(Periodistas/IFEX) – The following is a 6 September 1999 Periodistas press release: **Updates IFEX alerts of 7 May 1999 and 9 November 1998** INTER-AMERICAN COMMISSION SUMMONED ARGENTINIAN GOVERNMENT FOR FREEDOM OF EXPRESSION VIOLATIONS The Inter-American Commission on Human Rights summoned the Argentinian government and the Association PERIODISTAS to a hearing at the Organization of American […]
(Periodistas/IFEX) – The following is a 6 September 1999 Periodistas press
release:
**Updates IFEX alerts of 7 May 1999 and 9 November 1998**
INTER-AMERICAN COMMISSION SUMMONED ARGENTINIAN GOVERNMENT FOR FREEDOM OF
EXPRESSION VIOLATIONS
The Inter-American Commission on Human Rights summoned the Argentinian
government and the Association PERIODISTAS to a hearing at the Organization
of American States headquarters in Washington.
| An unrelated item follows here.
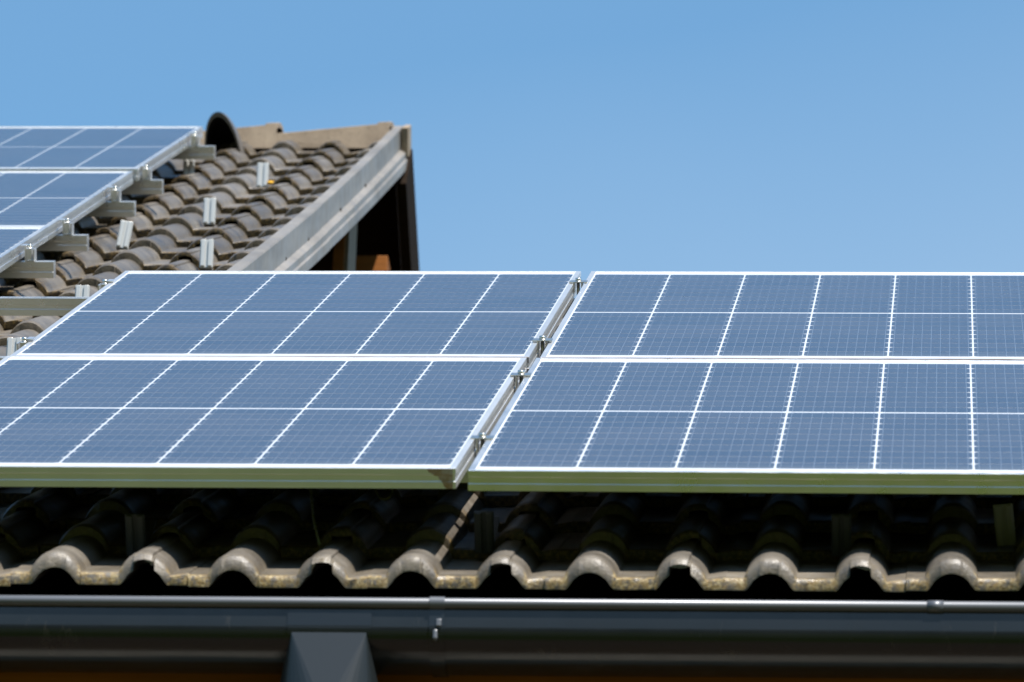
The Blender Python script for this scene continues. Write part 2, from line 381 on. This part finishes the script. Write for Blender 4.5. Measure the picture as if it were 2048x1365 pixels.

During the hearing, the
condition of the press in Argentina will be debated based on three recent
Supreme Court rulings.
PERIODISTAS denounced the Argentinian State because of the Court’s decisions
on the cases presented by: senator Eduardo Menem against the director of the
magazine Humor, Tomás Sanz; judge Omar Jesús Cancela against the actress
Gabriela Acher and the television channel Canal 13; and the Minister of
Interior Carlos Corach against Pagina /12 journalist Horacio Verbitsky.
The Commission set the date for the hearing for Friday 1 October, at 16:45.
The Argentinian government will be represented by the Embassy to the
Organization of American States and Ministry of the Exterior lawyers sent
especially for the case. Vice-President Verbitsky will assist on behalf of
PERIODISTAS. He will receive legal advise from Viviana Krsticevic, the
executive director of the Center for Justice and International Law, based in
Washington. Both sides can also present witnesses, or the opinions of
eminent jurists to support their positions.
A similar legal process initiated by Verbitsky in 1992 resulted in a
commitment from the state to repeal the crime of contempt from the Criminal
Code. The changes were unanimously approved by both chambers of Congress in
1994. The Inter-American Commission on Human Rights further recommended that
other countries in the region make similar amendments. Costa Rica and
Paraguay have already complied with the recommendation.
The Supreme Court condemned Tomás Sanz for publishing an article entitled
“Two Years of Corruption”, which reproduced an investigation published in an
Uruguayan weekly, according to which Senator Menem had deposited a large
amount of savings in a Punta del Este bank. According to PERIODISTAS, the
court inverted the burden of proof by demanding that Sanz prove that the
information is true. This is contrary to the doctrine of real malice,
accepted by the court two years earlier in the “Morales Solá” case. The
decision against Sanz also receded from the “Campillay” doctrine,
established by the Supreme Court in 1986, according to which a person cannot
be punished for reproducing information supplied by another source, and when
that source is expressly stated.
Actress Gabriela Acher and Canal 13 were sentenced because of a humorous
sketch about the conditions faced by women in Argentinian courts. In the
sketch, a woman surrounded by children demands food in a courthouse and,
after a long delay, is given a bag of potato chips. A sign on the courthouse
door reads “Doctor Cancela, judge.”
Corach sued Verbitsky because, in his 1991 book “Robo para la Corona,”
Verbitsky affirmed that the current minister pressured judges on behalf of
President Carlos Menem and threatened them with a political trial if they
did not acquiesce to official desires. In the eight years since this
occurred, the court has not allowed the book’s author to present the
evidence he has to back his statement, including the testimony of the judges
that were pressured. A lower court and a Federal Court judge absolved
Verbitsky, declaring that he was not to be blamed for the time that had
transpired. However, the Supreme Court overturned this sentence and ordered
that the trial be restarted, thereby leaving the case indefinitely open.